## Collected data:
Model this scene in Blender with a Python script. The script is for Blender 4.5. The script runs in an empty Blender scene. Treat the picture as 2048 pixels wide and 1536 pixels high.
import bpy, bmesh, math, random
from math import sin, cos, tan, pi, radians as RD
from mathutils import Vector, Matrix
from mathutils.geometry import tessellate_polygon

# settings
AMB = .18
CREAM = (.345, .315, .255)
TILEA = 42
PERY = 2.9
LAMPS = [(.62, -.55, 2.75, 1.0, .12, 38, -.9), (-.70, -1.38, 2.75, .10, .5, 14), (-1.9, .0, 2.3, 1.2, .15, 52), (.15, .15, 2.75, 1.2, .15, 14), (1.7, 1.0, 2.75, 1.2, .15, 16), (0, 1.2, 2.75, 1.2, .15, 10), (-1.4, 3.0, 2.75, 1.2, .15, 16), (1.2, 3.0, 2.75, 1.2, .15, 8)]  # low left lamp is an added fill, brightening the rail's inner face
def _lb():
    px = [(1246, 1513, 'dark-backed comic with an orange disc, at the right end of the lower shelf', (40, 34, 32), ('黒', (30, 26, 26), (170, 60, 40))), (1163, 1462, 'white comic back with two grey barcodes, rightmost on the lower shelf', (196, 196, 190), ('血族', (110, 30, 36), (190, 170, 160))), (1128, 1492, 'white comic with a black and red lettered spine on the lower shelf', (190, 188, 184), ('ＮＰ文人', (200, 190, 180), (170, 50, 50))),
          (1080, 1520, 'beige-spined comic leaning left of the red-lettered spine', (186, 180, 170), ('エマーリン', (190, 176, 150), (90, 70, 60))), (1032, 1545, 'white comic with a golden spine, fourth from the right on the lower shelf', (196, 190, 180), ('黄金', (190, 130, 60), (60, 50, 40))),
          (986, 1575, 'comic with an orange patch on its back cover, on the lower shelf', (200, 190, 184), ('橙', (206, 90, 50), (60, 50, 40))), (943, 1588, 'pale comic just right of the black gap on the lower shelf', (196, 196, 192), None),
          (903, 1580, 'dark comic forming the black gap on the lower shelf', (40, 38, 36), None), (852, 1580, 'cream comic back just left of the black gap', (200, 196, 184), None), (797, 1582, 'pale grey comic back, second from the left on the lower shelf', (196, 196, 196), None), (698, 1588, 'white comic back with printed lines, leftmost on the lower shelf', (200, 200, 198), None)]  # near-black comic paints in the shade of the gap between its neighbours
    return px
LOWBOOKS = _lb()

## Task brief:
Reproduce the listing shown above in its entirety, exactly.

## Task result:
Model this scene in Blender with a Python script. The script is for Blender 4.5. The script runs in an empty Blender scene. Treat the picture as 2048 pixels wide and 1536 pixels high.
import bpy, bmesh, math, random
from math import sin, cos, tan, pi, radians as RD
from mathutils import Vector, Matrix
from mathutils.geometry import tessellate_polygon

# settings
AMB = .18
CREAM = (.345, .315, .255)
TILEA = 42
PERY = 2.9
LAMPS = [(.62, -.55, 2.75, 1.0, .12, 38, -.9), (-.70, -1.38, 2.75, .10, .5, 14), (-1.9, .0, 2.3, 1.2, .15, 52), (.15, .15, 2.75, 1.2, .15, 14), (1.7, 1.0, 2.75, 1.2, .15, 16), (0, 1.2, 2.75, 1.2, .15, 10), (-1.4, 3.0, 2.75, 1.2, .15, 16), (1.2, 3.0, 2.75, 1.2, .15, 8)]  # low left lamp is an added fill, brightening the rail's inner face
def _lb():
    px = [(1246, 1513, 'dark-backed comic with an orange disc, at the right end of the lower shelf', (40, 34, 32), ('黒', (30, 26, 26), (170, 60, 40))), (1163, 1462, 'white comic back with two grey barcodes, rightmost on the lower shelf', (196, 196, 190), ('血族', (110, 30, 36), (190, 170, 160))), (1128, 1492, 'white comic with a black and red lettered spine on the lower shelf', (190, 188, 184), ('ＮＰ文人', (200, 190, 180), (170, 50, 50))),
          (1080, 1520, 'beige-spined comic leaning left of the red-lettered spine', (186, 180, 170), ('エマーリン', (190, 176, 150), (90, 70, 60))), (1032, 1545, 'white comic with a golden spine, fourth from the right on the lower shelf', (196, 190, 180), ('黄金', (190, 130, 60), (60, 50, 40))),
          (986, 1575, 'comic with an orange patch on its back cover, on the lower shelf', (200, 190, 184), ('橙', (206, 90, 50), (60, 50, 40))), (943, 1588, 'pale comic just right of the black gap on the lower shelf', (196, 196, 192), None),
          (903, 1580, 'dark comic forming the black gap on the lower shelf', (40, 38, 36), None), (852, 1580, 'cream comic back just left of the black gap', (200, 196, 184), None), (797, 1582, 'pale grey comic back, second from the left on the lower shelf', (196, 196, 196), None), (698, 1588, 'white comic back with printed lines, leftmost on the lower shelf', (200, 200, 198), None)]  # near-black comic paints in the shade of the gap between its neighbours
    return px
LOWBOOKS = _lb()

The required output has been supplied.